= EXERCISE DIRECTIONS =
Filter this data down to the lines that hold "part", and copy them.

= INFORMATION SUPPLIED =

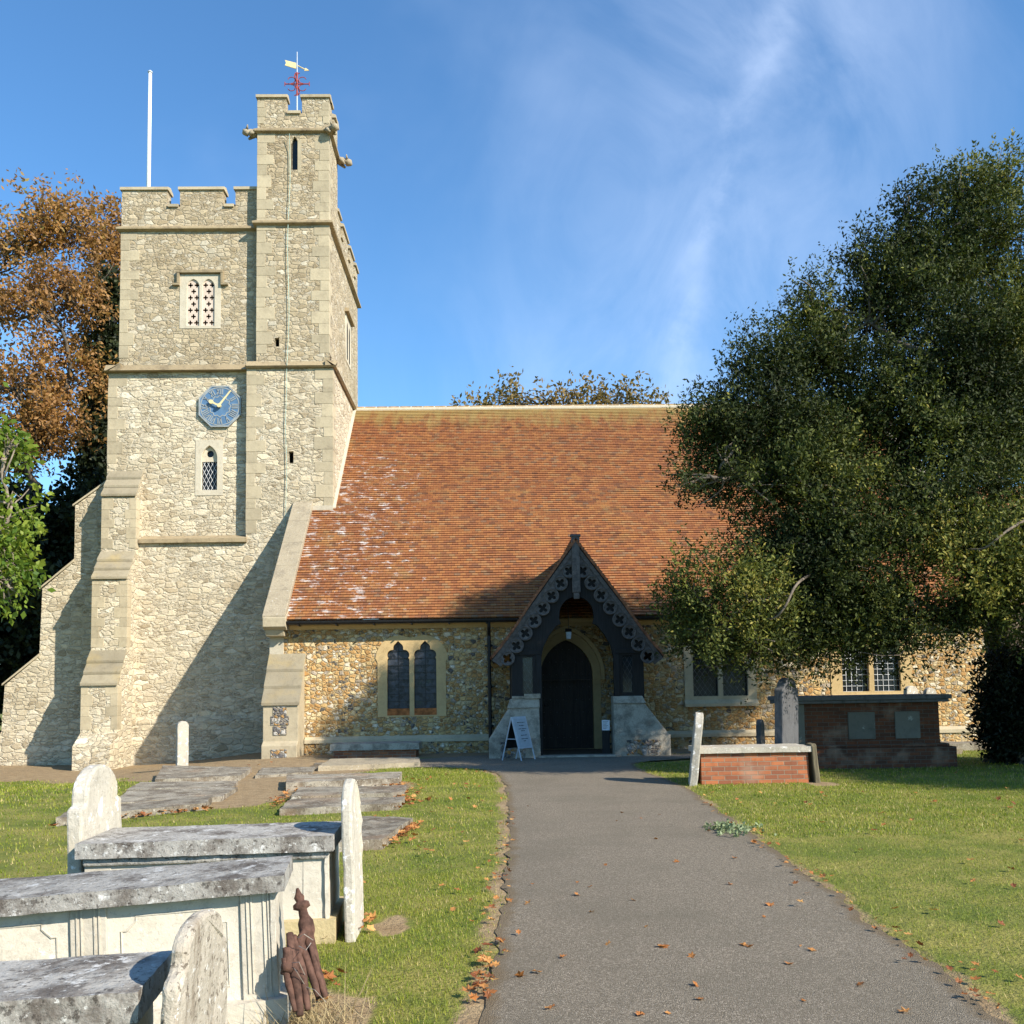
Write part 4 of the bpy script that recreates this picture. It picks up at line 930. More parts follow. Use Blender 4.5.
b = MB(); b.box(1.10, 1.24, PY-0.03, PY+0.14, 0.02, 2.5); b.box(2*PX-1.24, 2*PX-1.10, PY-0.03, PY+0.14, 0.02, 2.5); b.box(0.5, 1.22, PY-0.03, PY+0.1, 2.5, 2.62); b.box(2*PX-1.22, 2*PX-0.5, PY-0.03, PY+0.1, 2.5, 2.62)
b.build_split('post', 'dark_timber', po, bevel=0.01)
b = MB(); b.box(0.50, 0.62, PY+0.14, YA, 0.0, 2.7); b.box(2*PX-0.62, 2*PX-0.5, PY+0.14, YA, 0.0, 2.7); b.build_split('side_wall', 'dark_timber', po)
# battered stone bases either side
lb = MB(); z1 = 1.43
lb.loft([(-0.08, 23.36, -0.3), (1.17, 23.36, -0.3), (1.17, 24.0, -0.3), (-0.08, 24.0, -0.3)], [(-0.08, 23.36, 0.48), (1.17, 23.36, 0.48), (1.17, 24.0, 0.48), (-0.08, 24.0, 0.48)])
lb.loft([(-0.06, 23.37, 0.48), (1.165, 23.37, 0.48), (1.165, 24.0, 0.48), (-0.06, 24.0, 0.48)], [(0.42, 23.52, z1-0.22), (1.16, 23.52, z1-0.22), (1.16, 23.98, z1-0.22), (0.42, 23.98, z1-0.22)])
lb.loft([(0.38, 23.49, z1-0.22), (1.175, 23.49, z1-0.22), (1.175, 23.98, z1-0.22), (0.38, 23.98, z1-0.22)], [(0.46, 23.57, z1), (1.17, 23.57, z1), (1.17, 23.98, z1), (0.46, 23.98, z1)])
lbo = lb.build('stone_base', 'porch_stone', po, bevel=0.012)
MB().box(0.2, 0.80, 23.352, 23.5, 0.02, 0.40).build('flint_inset', 'flint_panel', lbo)
b = MB(); b.box(0.80, 1.2, 23.53, 23.6, z1+0.002, z1+0.12); b.box(0.5, 0.8, 23.55, 23.6, z1+0.002, z1+0.07); b.build_split('sill_stone', 'porch_stone', po, bevel=0.01)
rb = MB()
rb.loft([(2.97, 23.36, -0.3), (4.33, 23.36, -0.3), (4.33, 24.0, -0.3), (2.97, 24.0, -0.3)], [(2.97, 23.36, 0.52), (4.33, 23.36, 0.52), (4.33, 24.0, 0.52), (2.97, 24.0, 0.52)])
rb.loft([(2.975, 23.37, 0.52), (4.30, 23.37, 0.52), (4.30, 24.0, 0.52), (2.975, 24.0, 0.52)], [(2.985, 23.52, 1.28), (3.74, 23.52, 1.28), (3.74, 23.98, 1.28), (2.985, 23.98, 1.28)])
rb.loft([(2.975, 23.49, 1.28), (3.78, 23.49, 1.28), (3.78, 23.98, 1.28), (2.975, 23.98, 1.28)], [(2.98, 23.57, 1.46), (3.70, 23.57, 1.46), (3.70, 23.98, 1.46), (2.98, 23.98, 1.46)])
rbo = rb.build('stone_base', 'porch_stone', po, bevel=0.012)
MB().box(3.26, 4.08, 23.352, 23.5, 0.03, 0.40).build('flint_inset', 'flint_panel', rbo)
b = MB(); b.box(1.1, 3.1, 23.30, 23.75, -0.1, 0.05); b.build('threshold', 'porch_stone', po, bevel=0.01)
b = MB(); b.box(0.62, 2*PX-0.62, 23.75, 26.3, -0.1, 0.04); b.build('porch_floor', 'mat_floor', po)
# stone doorway and studded oak door
dz0 = 0.04
outer = pointed(dcx, dz0, 2.02, 1.84, 1.22, 10)
plate('door_surround', outer, [pointed(dcx, dz0+0.001, 2.0, 1.42, 0.98, 10)], 0.3, 'ashlar_gold', YA-0.03, po, bevel=0.03)
plate('hood_mould', pointed(dcx, 1.9, 2.02, 2.06, 1.34, 10), [pointed(dcx, 1.899, 2.02, 1.86, 1.235, 10)], 0.12, 'ashlar_gold', YA-0.10, po, bevel=0.02)
dr = plate('door', pointed(dcx, dz0+0.01, 2.0, 1.50, 1.02, 10), [], 0.08, 'door_oak', YA+0.14, po)
b = MB()
for k in range(1, 8): xx = dcx-0.71+1.42*k/8; b.box(xx-0.006, xx+0.006, YA+0.132, YA+0.15, dz0+0.05, 2.95 - 1.1*abs(xx-dcx)**1.6)
b.build('plank_strip', 'dark_timber', dr)
b = MB()
for r in range(8):
    for k in range(8):
        xx = dcx-0.62+1.24*k/7; zz = 0.35+r*0.34
        if zz < 2.9-1.2*abs(xx-dcx)**1.5: b.tube([(xx, YA+0.145, zz), (xx, YA+0.118, zz)], [0.018, 0.008], 6)
b.build('stud', 'iron_stud', dr)
b = MB(); b.tube([(dcx-0.55+0.06*cos(a), YA+0.10, 1.25+0.06*sin(a)) for a in np.linspace(0, 2*pi, 13)], 0.01, 5); b.build('ring_handle', 'black_iron', dr)
# bench along the right side of the porch
bn = thing('porch_bench', 'dark wooden bench against the right inner wall of the porch', 'bench', (3.3, 24.9, 0.04))
MB().box(3.16, 3.6, 24.0, 25.9, 0.46, 0.51).build('seat', 'dark_timber', bn, bevel=0.008)
for yy_ in (24.05, 25.75): MB().prism_x([(yy_, 0.04), (yy_+0.08, 0.04), (yy_+0.08, 0.46), (yy_, 0.46)], 3.2, 3.58).build('leg', 'dark_timber', bn, bevel=0.008)
# lantern over the door and notices
ln = thing('porch_lantern', 'small pale lantern hanging above the church door', 'lantern', (at(568.5, 635, 24.6).x, 24.6, 3.0))
lx, lz = at(568.5, 635, 24.6).x, at(568.5, 635, 24.6).z
MB().loft([(lx-0.055, 24.545, lz-0.10), (lx+0.055, 24.545, lz-0.10), (lx+0.055, 24.655, lz-0.10), (lx-0.055, 24.655, lz-0.10)], [(lx-0.07, 24.53, lz+0.08), (lx+0.07, 24.53, lz+0.08), (lx+0.07, 24.67, lz+0.08), (lx-0.07, 24.67, lz+0.08)]).build('lantern_body', 'glow_lens', ln)
b = MB(); b.prism_x([(24.52, lz+0.08), (24.68, lz+0.08), (24.6, lz+0.17)], lx-0.08, lx+0.08); b.tube([(lx, 24.6, lz+0.15), (lx, 24.6, 4.65)], 0.008, 5); b.build('lantern_top', 'black_iron', ln)
nt = at(606, 725, 23.70)
np_ = thing('notice_sheet', 'small white paper notice pinned inside the right of the porch opening', 'notice', (nt.x, 23.7, nt.z))
plate('sheet', rect(nt.x-0.10, nt.x+0.09, nt.z-0.13, nt.z+0.12), [], 0.006, 'paper', 23.70, np_)
b = MB()
for k in range(6): b.box(nt.x-0.075, nt.x+0.05-0.02*(k % 3), 23.695, 23.6985, nt.z+0.08-k*0.033, nt.z+0.088-k*0.033)
b.build('print_lines', 'poster_ink', np_)
b = MB(); b.box(nt.x-0.10, nt.x+0.09, 23.708, 23.73, 0.05, nt.z+0.12); b.build('backing_board', 'dark_timber', np_)

# ------------------------------------------------------------------ flagpole, weathervane
fb = at(148.5, 186, 31.6)
fp = thing('flagpole', 'bare white flagpole standing on the tower roof behind the battlements', 'flagpole', (fb.x, 31.6, 16.9))
ft = at(149.6, 73, 31.6)
MB().tube([(fb.x, 31.6, 16.85), (ft.x+0.02, 31.6, ft.z)], [0.075, 0.055], 10).build('pole', 'white_paint', fp, smooth=True)
MB().tube([(ft.x+0.02, 31.6, ft.z), (ft.x+0.02, 31.6, ft.z+0.04), (ft.x+0.02, 31.6, ft.z+0.10)], [0.075, 0.085, 0.02], 10).build('cap', 'grey_paint', fp, smooth=True)
vx, vy = at(297, 100, 30.3).x, 30.3; zc = at(296.5, 84, vy).z; zt = at(296.5, 52, vy).z; zv = at(296.5, 66, vy).z
wv = thing('weathervane', 'red wrought iron cross with a golden arrow vane on top of the turret', 'weathervane', (vx, vy, 19.85))
MB().tube([(vx, vy, 19.8), (vx, vy, zt)], [0.035, 0.016], 8).build('pole', 'grey_paint', wv)
b = MB()
for dx_, dy_ in ((1, 0), (0, 1)):
    b.tube([(vx-dx_*0.40, vy-dy_*0.40, zc), (vx+dx_*0.40, vy+dy_*0.40, zc)], 0.020, 6)
    for s_ in (-1, 1):
        b.tube([(vx+s_*dx_*0.40+0, vy+s_*dy_*0.40, zc-0.07), (vx+s_*dx_*0.40, vy+s_*dy_*0.40, zc+0.07)], 0.016, 5)
        for z_ in (-1, 1):
            b.tube([(vx+s_*dx_*(0.18+0.12*cos(a)), vy+s_*dy_*(0.18+0.12*cos(a)), zc+z_*(0.13+0.11*sin(a))) for a in np.linspace(0.3, 4.9, 10)], 0.014, 5)
b.tube([(vx, vy, zc-0.42), (vx, vy, zc+0.40)], 0.03, 6)
for z_ in (-0.36, 0.34):
    b.tube([(vx-0.09, vy, zc+z_-0.04), (vx, vy, zc+z_), (vx+0.09, vy, zc+z_+0.04)], 0.016, 5)
b.build('cross', 'rusty_red', wv)
fy = vy
plate('vane', [(vx-0.40, zv+0.20), (vx-0.36, zv+0.10), (vx-0.40, zv+0.02), (vx-0.03, zv-0.10), (vx-0.03, zv+0.10)], [], 0.03, 'gilt', fy-0.015, wv)
b = MB(); b.tube([(vx, fy, zv+0.02), (vx+0.28, fy, zv-0.13)], 0.018, 6); b.prism_y([(vx+0.24, zv-0.17), (vx+0.40, zv-0.16), (vx+0.28, zv-0.07)], fy-0.015, fy+0.015); b.build('pointer', 'gilt', wv)

# ------------------------------------------------------------------ tombs and stones
def local(mb_fn, loc, rz=0.0, ry=0.0, rx=0.0):
    return Matrix.Translation(loc) @ Matrix.Rotation(rz, 4, 'Z') @ Matrix.Rotation(ry, 4, 'Y') @ Matrix.Rotation(rx, 4, 'X')
def place(root, mat4):
    root.matrix_basis = mat4; return root
def part(root, mb, name, mat, bevel=0.0, rough=None, smooth=False, seed=0):
    o = mb.build(name, mat, None, bevel, smooth, rough=rough, seed=seed); o.parent = root; return o
def sub(root, mb, name, mat, **k): return part(root, mb, name, mat, **k)

def chest_tomb(name, label, L, D, H, M4, mats, slab_t=0.10, over=0.07, panels=3, base_t=0.14, flutes=True):
    """low stone chest: base, panelled sides, pilasters, heavy slab; local origin at right front foot"""
    r = thing(name, label, 'chest tomb'); place(r, M4)
    part(r, MB().box(-L-0.04, 0.04, -0.04, D+0.04, -0.25, base_t), 'base', mats[2], rough=(0.008, 0.12), bevel=0)
    core = part(r, MB().box(-L+0.03, -0.03, 0.035, D-0.035, base_t-0.01, H-slab_t), 'side_panel', mats[0], rough=(0.004, 0.15))
    for k in range(panels+1):
        cx_ = -0.09 - (L-0.18)*k/panels
        pl_ = part(r, MB().box(cx_-0.085, cx_+0.085, 0.018 if flutes else 0.029, 0.1, base_t-0.005, H-slab_t+0.004), 'pilaster', mats[0], bevel=0.004)
        if flutes:
            for j in (-0.052, -0.030, 0.030, 0.052):
                part(pl_, MB().box(cx_+j-0.0035, cx_+j+0.0035, 0.011, 0.03, base_t+0.03, H-slab_t-0.01), 'flute', mats[0])
    part(r, MB().box(-0.025, -0.002, 0.01, D-0.01, base_t-0.005, H-slab_t+0.004), 'end_panel', mats[0], rough=(0.012, 0.08))
    if not flutes: part(r, MB().box(-L+0.0, 0.0, 0.0, D, H-slab_t-0.055, H-slab_t+0.002), 'cornice', mats[1], bevel=0.015)
    b_ = MB()                                       # raised panel border with nicked corners
    for k in range(panels):
        xa = -0.09 - (L-0.18)*(k+1)/panels + 0.15; xb = -0.09 - (L-0.18)*k/panels - 0.15; za, zb = base_t+0.07, H-slab_t-0.07; c = 0.07
        P = [(xa, za), (xb, za), (xb, zb-c), (xb-c*0.35, zb-c), (xb-c, zb-c*0.35), (xb-c, zb), (xa+c, zb), (xa+c, zb-c*0.35), (xa+c*0.35, zb-c), (xa, zb-c), (xa, za)]
        b_.tube([(x, 0.035, z) for x, z in P], 0.006, 5)
    if flutes: [setattr(o_, 'parent', r) for o_ in b_.build_split('panel_border', mats[0])]
    b_ = MB().box(-L-over, over, -over, D+over, H-slab_t+0.0, H)
    part(r, b_, 'slab', mats[1], rough=(0.005, 0.05), smooth=False, seed=L)
    return r
def headstone(name, label, w_, h, th, M4, mat, style='shoulder', group=None, depth=0.3):
    """upright slab in local X-Z, thickness along Y"""
    r = tag(bpy.data.objects.new('x', None), None, None); bpy.data.objects.remove(r)
    hw = w_/2
    if style == 'round': P = [(-hw, -depth), (hw, -depth), (hw, h-hw*0.85)] + arc(0, h-hw*0.85, hw, 8, 172, 12)[0:] + [(-hw, h-hw*0.85)]; P = [(x, min(z, h) if abs(x) > 1 else h-hw*0.85+(z-(h-hw*0.85))*0.85) if z > h-hw*0.85 else (x, z) for x, z in P]
    elif style == 'shoulder': s_ = hw*0.78; sh = h-hw*0.72; P = [(-hw, -depth), (hw, -depth), (hw, sh), (s_, sh+0.03)] + [(s_*cos(a), sh+0.06+(h-sh-0.06)*sin(a)) for a in np.linspace(0.05, pi-0.05, 13)] + [(-s_, sh+0.03), (-hw, sh)]
    elif style == 'square': P = [(-hw, -depth), (hw, -depth), (hw, h-0.04), (hw*0.6, h), (-hw*0.7, h), (-hw, h-0.03)]
    else: s_ = hw*0.70; sh = h-hw*0.50; P = [(-hw, -depth), (hw, -depth), (hw, sh-0.02)] + [(hw-(hw-s_)*sin(a), sh+0.05*(1-cos(a))) for a in np.linspace(0.2, pi/2, 5)] + [(s_*cos(a), sh+0.06+(h-sh-0.06)*sin(a)) for a in np.linspace(0.1, pi-0.1, 11)] + [(-hw+(hw-s_)*sin(a), sh+0.05*(1-cos(a))) for a in np.linspace(pi/2, 0.2, 5)] + [(-hw, sh-0.02)]
    b_ = MB().prism_y(P, -th/2, th/2)
    o = b_.build(name, mat, None, rough=(0.007, 0.06), seed=h*3+w_, bevel=0.016)
    o.matrix_basis = M4
    return tag(o, label, 'headstone', group)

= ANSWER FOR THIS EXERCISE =
Write part 4 of the bpy script that recreates this picture. It picks up at line 930. More parts follow. Use Blender 4.5.
def part(root, mb, name, mat, bevel=0.0, rough=None, smooth=False, seed=0):
def sub(root, mb, name, mat, **k): return part(root, mb, name, mat, **k)
    part(r, MB().box(-L-0.04, 0.04, -0.04, D+0.04, -0.25, base_t), 'base', mats[2], rough=(0.008, 0.12), bevel=0)
    core = part(r, MB().box(-L+0.03, -0.03, 0.035, D-0.035, base_t-0.01, H-slab_t), 'side_panel', mats[0], rough=(0.004, 0.15))
        pl_ = part(r, MB().box(cx_-0.085, cx_+0.085, 0.018 if flutes else 0.029, 0.1, base_t-0.005, H-slab_t+0.004), 'pilaster', mats[0], bevel=0.004)
                part(pl_, MB().box(cx_+j-0.0035, cx_+j+0.0035, 0.011, 0.03, base_t+0.03, H-slab_t-0.01), 'flute', mats[0])
    part(r, MB().box(-0.025, -0.002, 0.01, D-0.01, base_t-0.005, H-slab_t+0.004), 'end_panel', mats[0], rough=(0.012, 0.08))
    if not flutes: part(r, MB().box(-L+0.0, 0.0, 0.0, D, H-slab_t-0.055, H-slab_t+0.002), 'cornice', mats[1], bevel=0.015)
    part(r, b_, 'slab', mats[1], rough=(0.005, 0.05), smooth=False, seed=L)